We next note that petitioner's attempts to test the constitutionality of Education Law § 3012 (2), which allows removal for "conduct unbecoming a teacher", as vague cannot be addressed, not only because an "article 78 proceeding [is an] inappropriate vehicle to test the constitutionality of [a statute]" ( Matter of Overhill Bldg. Co. v. Delany, 28 N.Y.2d 449, 458), but also because proper notice was not provided to the Attorney-General ( see, CPLR 1012 [b]; Executive Law § 71; see also, Liffiton v. Grossman, Levine Civiletto, 100 A.D.2d 732).
As to the substantive issues, we find that the Hearing Panel was required to make written findings of fact, a conclusion and a recommendation for the disposition of the instant matter ( see, Education Law § 3020-a; 8 NYCRR 82-2.11 [i]; see also, Matter of Simpson v. Wolansky, 38 N.Y.2d 391, 394). Such findings must be in a form to enable the party aggrieved to understand its basis "so as to permit intelligent challenge * * * and adequate judicial review" ( Matter of Simpson v. Wolansky, supra, at 396; see, Matter of Rochdale Mall Wines Liqs. v. State Liq. Auth., 29 A.D.2d 647, affd 27 N.Y.2d 995). "The findings of the panel on each charge, and the recommendations of the panel as to disciplinary action shall be based solely upon the record in the proceedings * * * and shall set forth the reasons and the factual basis for the determination" ( 8 NYCRR 82-2.11 [i]).

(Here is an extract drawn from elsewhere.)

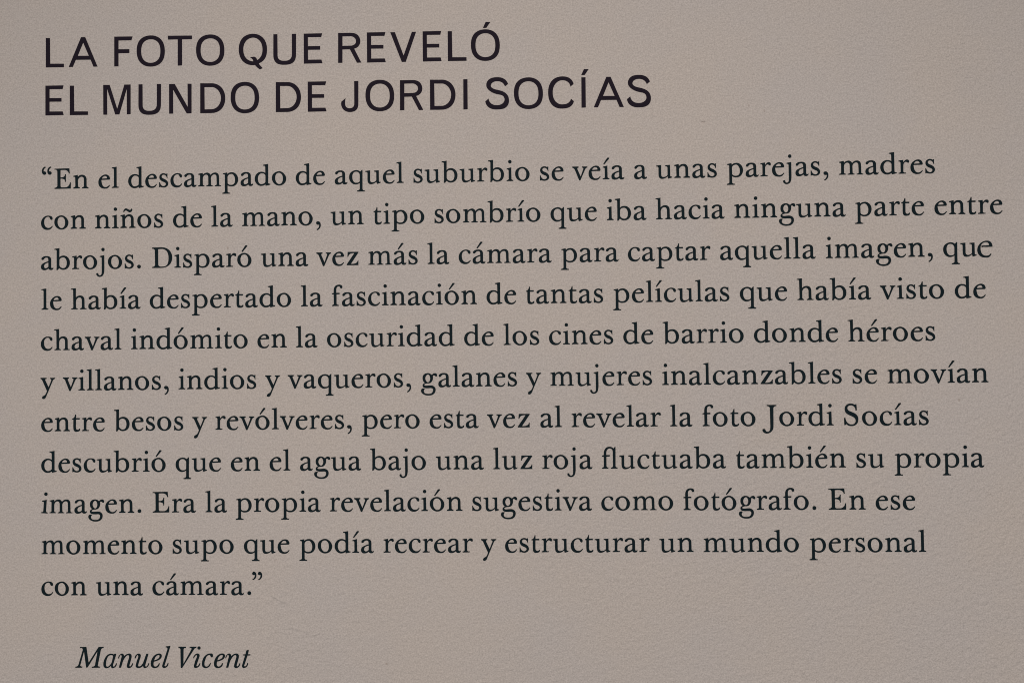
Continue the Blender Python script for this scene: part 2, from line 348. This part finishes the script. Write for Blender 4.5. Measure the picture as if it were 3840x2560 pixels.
'I_c': ['573,1331h 725,1533v 655,1772 412,1819h -184,1638 -592,1107 -718,470v -622,99 -244,-59h 163,75 435,568c 354,616c 163,287 -135,116h -378,259 -404,550v -267,1107 -22,1532 276,1644h 384,1559 465,1400'],
'I_t': ['23,2191c 158,2255 347,2234c 210,1715c 549,1716c 533,1583c 166,1572c -200,471t -272,206 -175,148h 42,323 162,614c 242,577c 41,101 -327,-43h -542,142 -486,470t -142,1572c -385,1582c -373,1704c -87,1715c'],
'loose_e': ['949,1147c 972,1232c 889,1554 616,1858 248,1921h -307,1765 -756,1330 -930,727v -814,262 -473,-86 13,-214h 446,-185 680,-10 824,201c 721,274c 507,64 157,-2h -210,110 -461,456 -535,899v -462,1361 -205,1657 161,1765h 438,1668 563,1331c -387,1296c -377,1096c -97,1156 321,1143t'],
}
COMPOSED = {
'á': ('a', 'acute', 57),
'é': ('e', 'acute', 181),
'í': ('dotlessi', 'acute', 28),
'ó': ('o', 'acute', -14),
'i': ('dotlessi', 'idot', 9),
'j': ('dotlessj', 'jdot', 310),
'ñ': ('n', 'tilde', -27),
'H_Ó': ('H_O', 'H_acute', 144),
'H_Í': ('H_I', 'H_acute', 178),
}
BEARING = {
'a': [138, 110],
'b': [69, 202],
'c': [124, 120],
'd': [124, 110],
'e': [124, 147],
'f': [115, -193],
'g': [87, 32],
'h': [115, 133],
'i': [133, 133],
'j': [-299, 396],
'l': [115, 133],
'm': [133, 133],
'n': [133, 133],
'o': [120, 207],
'p': [55, 207],
'q': [124, 23],
'r': [133, 32],
's': [175, 189],
't': [147, 101],
'u': [83, 166],
'v': [28, 28],
'y': [28, 28],
'z': [212, 138],
'D': [133, 189],
'E': [133, 253],
'J': [0, 230],
'S': [184, 345],
'ﬂ': [133, 161],
',': [0, 0],
'.': [0, 0],
'“': [0, 0],
'”': [0, 0],
}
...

We find the "Report of the Findings and Conclusions of the Hearing Panel" to be conclusory, giving no indication of the underlying basis for its determination ( see, Education Law § 3020-a; 8 NYCRR 82-2.11 [i]; cf., Kinsella v. Board of Educ., 378 F. Supp. 54, affd 542 F.2d 1165). As noted by petitioner, the Commissioner in Appeal of Robert De Michele (33 Ed Dept Rept 526), annulled a suspension based upon a similar report which was devoid of written findings. Since the Hearing Panel here failed to make any written findings of fact specifying the basis for its conclusion, we find that it deprived petitioner of the ability to intelligently challenge the determination and ensure adequate judicial review. Accordingly, we annul the Hearing Panel's determination and remit it for a proper determination.
Mikoll, J.P., Mercure, White and Yesawich Jr., JJ., concur. Adjudged that the determination is annulled, with costs, and matter remitted to the Hearing Panel for further proceedings not inconsistent with this Court's decision.